The Ominous First Post By Catherine on 3/22/2007 01:31:00 AM

I've thought about this whole blogging thing quite carefully. For years now, friends, acquaintances, and strangers alike have been willing to stop everything to gush about it-- at dinner, at work, in line at the grocery store... I just didn't get it. I mean, I had a LiveJournal once upon a time-- that's the same thing, right? Then I started seeing CNN and FOX and MSNBC start quoting these blog things, and I really thought I was losing it. Doris Kearns Goodwin shows the world her e-diary? Tucker Carlson is literate?

I was baffled. And not that interested in the Internet. Law and Order is way cooler.

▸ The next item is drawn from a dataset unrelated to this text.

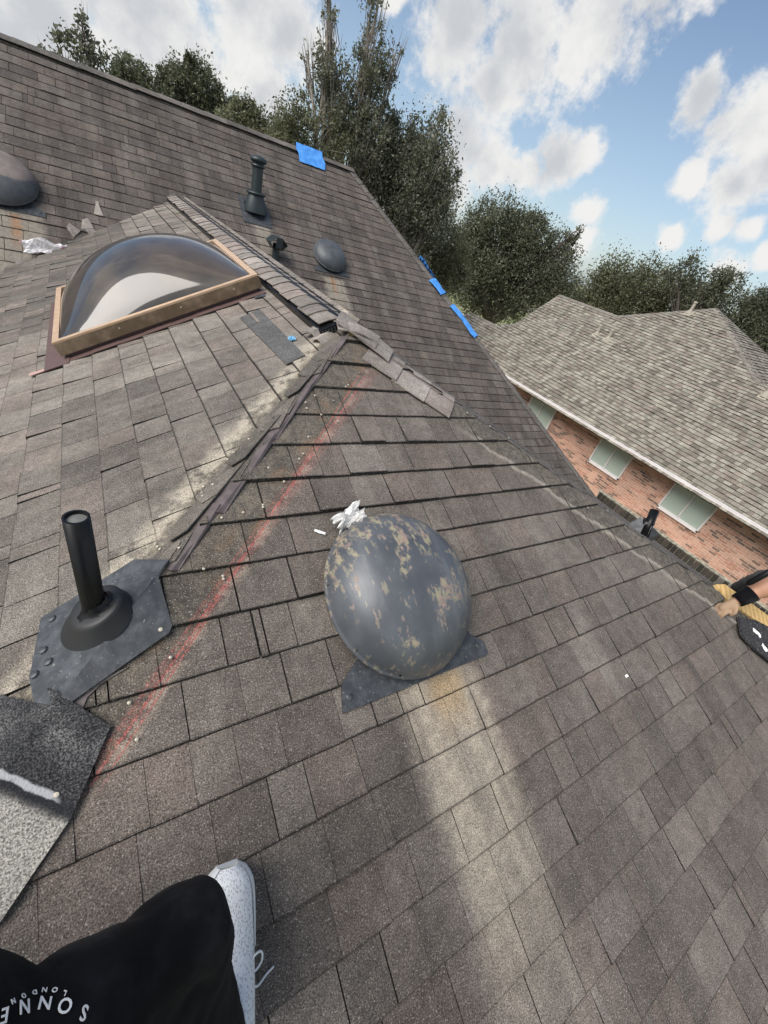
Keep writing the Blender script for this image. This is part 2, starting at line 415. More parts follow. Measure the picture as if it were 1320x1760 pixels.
def f_(g, b):
    p = g.pos(); ax = g.v('DOT_PRODUCT', p, (.77, -.63, 0)); n = g.noise(g.v('MULTIPLY', p, (30, 40, 40)), 1.2, 4, .6)
    w = g.m('SINE', g.m('ADD', g.m('MULTIPLY', ax, 160), g.m('MULTIPLY', n, 6)))
    g.put(b.inputs['Base Color'], g.mix(g.step(w, .1, .95), (.66, .46, .20), (.50, .31, .11)))
WOOD = newmat('fresh_timber', rough=.7, build=f_)
def brickmat(name, cols, mortar=False):
    def f(g, b):
        p = g.pos(); t = g.attr('tone'); n = g.noise(p, 60, 3, .6); n2 = g.noise(p, 1.3, 3, .6)
        col = g.mix(g.step(t, .0, .55), cols[0], cols[1]); col = g.mix(g.step(t, .70, .80), col, cols[2]); col = g.mix(g.step(t, .9, .95), col, cols[3])
        col = g.mix(1.0, col, g.v('SCALE', (1, 1, 1), g.m('MULTIPLY', g.step(n, .2, .8, .8, 1.2), g.step(n2, .3, .7, .85, 1.12))), 'MULTIPLY')
        g.put(b.inputs['Base Color'], col); g.put(b.inputs['Normal'], g.bump(n, .4, .006)); b.inputs['Roughness'].default_value = .9
    return newmat(name, build=f)
BRICK = brickmat('pink_brick', ((.52, .27, .19), (.64, .40, .30), (.29, .185, .14), (.21, .15, .12)))
DBRICK = brickmat('mouldy_brick', ((.030, .028, .022), (.052, .046, .036), (.075, .06, .05), (.13, .12, .11)))
MORTAR = newmat('mortar', (.76, .62, .53), .95)
def f_(g, b):
    p = g.pos(); g.put(b.inputs['Base Color'], g.mix(g.step(g.noise(p, 18, 4), .35, .65), (.17, .16, .12), (.42, .39, .30)))
PMORTAR = newmat('stained_mortar', rough=.95, build=f_)
GLASS = newmat('window_glass', (.45, .58, .50), .04, 0, .6)
def f_(g, b):
    b.inputs['Roughness'].default_value = .5; b.inputs['Base Color'].default_value = (.84, .90, .84, 1)
    b.inputs['Coat Weight'].default_value = .5; b.inputs['Coat Roughness'].default_value = .03
BLIND = newmat('blind_slat', build=f_)
TRIMG = newmat('beige_pipe', (.36, .33, .27), .7)
def f_(g, b):
    p = g.pos(); n = g.noise(p, .25, 5, .6); n2 = g.noise(p, 3, 4, .6)
    g.put(b.inputs['Base Color'], g.mix(g.step(n, .35, .65), g.mix(n2, (.12, .15, .05), (.20, .24, .09)), g.mix(n2, (.22, .21, .11), (.30, .28, .16))))
GRASS = newmat('mown_grass', rough=.95, build=f_)
CONC = newmat('concrete', (.46, .44, .40), .9)
ROAD = newmat('asphalt_road', (.11, .11, .11), .9)
def leafmat(name, c0, c1, c2):
    def f(g, b):
        t = g.attr('tone'); p = g.pos()
        col = g.mix(t, c0, c1); col = g.mix(g.step(t, .86, .98), col, c2)
        col = g.mix(1.0, col, g.v('SCALE', (1, 1, 1), g.step(g.noise(p, .9, 3), .3, .7, .75, 1.25)), 'MULTIPLY')
        g.put(b.inputs['Base Color'], col); b.inputs['Roughness'].default_value = .55; b.inputs['Specular IOR Level'].default_value = .35
        tr = g.n.new('ShaderNodeBsdfTranslucent'); g.put(tr.inputs[0], g.mix(.5, col, (.16, .18, .07))); mx = g.n.new('ShaderNodeMixShader'); mx.inputs[0].default_value = .38
        g.l.new(b.outputs[0], mx.inputs[1]); g.l.new(tr.outputs[0], mx.inputs[2]); g.l.new(mx.outputs[0], g.n['Material Output'].inputs[0])
    return newmat(name, build=f)
LEAFD = leafmat('live_oak_leaf', (.075, .083, .055), (.155, .167, .110), (.25, .26, .18))
LEAFO = leafmat('olive_leaf', (.095, .102, .060), (.190, .195, .118), (.30, .29, .20))
LEAFG = leafmat('grey_green_leaf', (.090, .097, .072), (.185, .192, .140), (.28, .28, .21))
BARK = newmat('bark', (.12, .10, .085), .95)
PBARK = newmat('pale_bark', (.25, .22, .19), .9)

# ------------------------------------------------------------------ ground
def sheet(name, x0, y0, x1, y1, z, mat, n=1):
    xs = np.linspace(x0, x1, n + 1); ys = np.linspace(y0, y1, n + 1)
    V = [(x, y, z) for y in ys for x in xs]; F = [(j * (n + 1) + i, j * (n + 1) + i + 1, (j + 1) * (n + 1) + i + 1, (j + 1) * (n + 1) + i) for j in range(n) for i in range(n)]
    return mesh(name, V, F, mat)
GZ = -6.6
tag(sheet('ground', -900, -900, 900, 900, GZ, GRASS, 8), None, None, kind='structure')
def strip(name, a, b, w, z, mat):
    a = Vector((*a, z)); b = Vector((*b, z)); t = (b - a).normalized(); nn = Vector((-t.y, t.x, 0)) * w / 2
    return tag(mesh(name, [a - nn, b - nn, b + nn, a + nn], [(0, 1, 2, 3)], mat), None, None, kind='structure')
strip('path', (14, 58), (80, 8), 1.6, GZ + .004, CONC)
strip('road', (40, 82), (112, 26), 7.5, GZ + .008, ROAD)
strip('kerb', (36.8, 78.2), (108.8, 22.2), .3, GZ + .07, CONC)

# ------------------------------------------------------------------ shingles
def clip(poly, hp):
    for (a, b, c) in hp:                    # keep a*u + b*s <= c
        out = []
        for i in range(len(poly)):
            p, q = poly[i], poly[(i + 1) % len(poly)]
            dp = a * p[0] + b * p[1] - c; dq = a * q[0] + b * q[1] - c
            if dp <= 0: out.append(p)
            if dp * dq < 0: t = dp / (dp - dq); out.append((p[0] + (q[0] - p[0]) * t, p[1] + (q[1] - p[1]) * t))
        poly = out
        if len(poly) < 3: return []
    return poly
def half(pl, A, B, keep):
    """half-plane whose edge runs through world points A, B; keep = a point inside"""
    a = pl.uv(A); b = pl.uv(B); k = pl.uv(keep); n = (b[1] - a[1], a[0] - b[0]); c = n[0] * a[0] + n[1] * a[1]
    if n[0] * k[0] + n[1] * k[1] > c: n = (-n[0], -n[1]); c = -c
    L = math.hypot(*n); return (n[0] / L, n[1] / L, c / L)
def proj(X):
    c = AX @ np.array(X); 
    return (660 + FPX * c[0] / c[2], 880 + FPX * c[1] / c[2]) if c[2] > .05 else None
def area(V):
    q = [proj(v) for v in V]
    if any(t is None for t in q): return 0
    cx = sum(t[0] for t in q) / len(q); cy = sum(t[1] for t in q) / len(q)
    if not (-10 < cx < 1330 and -10 < cy < 1770): return 0
    return abs(sum(q[i][0] * q[(i + 1) % len(q)][1] - q[(i + 1) % len(q)][0] * q[i][1] for i in range(len(q)))) / 2
def shingles(pl, u0, u1, s0, s1, e, hp, wr, seed, tonef=None, thick=.006, mat=None, joint=.25, wig=.0015, edge=.0075):
    """every tab of the slope as (world verts, faces, tone, tint, projected area)"""
    R = random.Random(seed); out = []
    i = 0; s = s0
    while s < s1:
        u = u0 - R.uniform(0, wr[1]); hprev = thick; sj = R.uniform(-wig, wig); lift = R.uniform(.8, 1.4)
        top = s - .006
        while u < u1:
            w = R.uniform(*wr) if R.random() > .12 else R.uniform(wr[0] * .3, wr[0] * .7)
            gap = R.uniform(.0018, .0035) if R.random() < joint else .0006
            h = thick * lift * R.choice((1.0, 1.0, 1.4, 1.7)) * R.uniform(.9, 1.1)
            b0 = s + e + sj + R.uniform(-wig, wig) * .6; b1 = b0 + R.uniform(-wig, wig)
            n = 3
            poly = [(u + gap, top), (u + w - gap, top), (u + w - gap, b1)] + [(u + w - gap + (gap * 2 - w) * k / n, b1 + (b0 - b1) * k / n + R.uniform(-wig, wig) * .35) for k in range(1, n)] + [(u + gap, b0)]
            poly = clip(poly, hp)
            if poly:
                f = lambda q: .0012 + h * max(0, (q[1] - top) / (e + .006))
                low = [q[1] > top + e * .45 for q in poly]; T = [pl.at(q[0], q[1], f(q)) for q in poly]; Ti = [pl.at(q[0], q[1] - (.0036 if w_ else 0), f(q)) for q, w_ in zip(poly, low)]; cu = sum(q[0] for q in poly) / len(poly); B = [pl.at(q[0] + (.0014 if q[0] > cu else -.0014), q[1] + (edge if q[1] > top + e * .45 else 0), -.004) for q in poly]; k = len(T)
                F = [tuple(2 * k + j for j in range(k))] + [(2 * k + j, j, (j + 1) % k, 2 * k + (j + 1) % k) for j in range(k) if low[j] and low[(j + 1) % k]] + [(j, k + j, k + (j + 1) % k, (j + 1) % k) for j in range(k)]
                nb_ = sum(1 for j in range(k) if low[j] and low[(j + 1) % k])
                # orient outwards
                nrm = (T[1] - T[0]).cross(T[2] - T[1])
                if nrm.dot(pl.n) < 0: F = [tuple(reversed(x)) for x in F]
                c = pl.at(sum(q[0] for q in poly) / k, sum(q[1] for q in poly) / k)
                tn = R.random() ** 1.1; ti = R.random()
                if tonef: tn, ti = tonef(c, tn, ti, R)
                out.append((T + B + Ti, F, tn, ti, area(T), [tn] + [-.47] * nb_ + [-1.] * k))  # butt-edge band darkened: shade of course gaps painted in, with bare asphalt edge
            u += w
        s += e; i += 1
    return out
def lay(lists, parent, limit=300, joined='shingle_field'):
    """lists: [(tabs, material)]; the largest in the photograph become parts of their own, the rest one part"""
    allt = [(t[4], li, k) for li, (tabs, m) in enumerate(lists) for k, t in enumerate(tabs)]
    allt.sort(reverse=True); pick = set((a[1], a[2]) for a in allt[:limit] if a[0] > 60)
    for li, (tabs, m) in enumerate(lists):
        rest = MB()
        for k, t in enumerate(tabs):
            if (li, k) in pick: mesh('shingle', t[0], t[1], m, parent, False, t[5], [t[3]] * len(t[1]))
            else: rest.add(t[0], t[1], -1., t[3]); rest.T[-len(t[1]):] = t[5]
        if rest.V: tag(rest.build(joined, m, parent), None, None, kind='stuff')
EXP = .143
house = thing('house', 'near house whose worn dark grey shingle roof fills the foreground, hips stripped of their caps', 'house', (0, 0, 0)); WLOC['house'] = Vector((0, 0, 0))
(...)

The end came when the 85-year old in front of me at Hannaford's looked at me with sincere (if watery) grandmotherly eyes and said,

"You don't
blog? I keep one for my grandkids, and one for my cats!"

That's when I woke up.

I kid. What actually happened was much less cliché, and I'm not totally pulling it out of my ass. My blogging breakthrough occurred this evening, when the cat did something cute. And really goddamned smart, if you ask me-- and since you're reading
my blog, that's pretty much the same thing as asking.

For the first time, I felt like I had something to write about, and my repressed jealousy of all the blissful bloggers on the 'net disappeared.
I was going to create a blog...

Anyway. Do you want to know what the cat did? She got into the trash.

But not in the naughty way-- tonight, Dixie was sitting on my big black steamer trunk, which is right beside said wastebasket. Dixie leaned in, carefully leveraging her weight and fishing around with one paw.

"Hey!" I barked; usually that works if she's on the table or something.

She kept going. I stopped protesting, because she wasn't knocking the thing over. She's kind of stupid sometimes, so I decided to let her swat the plastic bag lining. She just continued pawing around, and I ignored her, until she jumped off the trunk and started mad-dashing around the living room, something small skittering around under her paws.

It was her milk ring. You know, the part you pull off to open a half-gallon of the stuff. I gave it to her weeks before, and she'd played with it nonstop, but I threw it out, not having seen her play with it lately. But the little fart
fished it out.

Wouldn't you say that's pretty smart, too?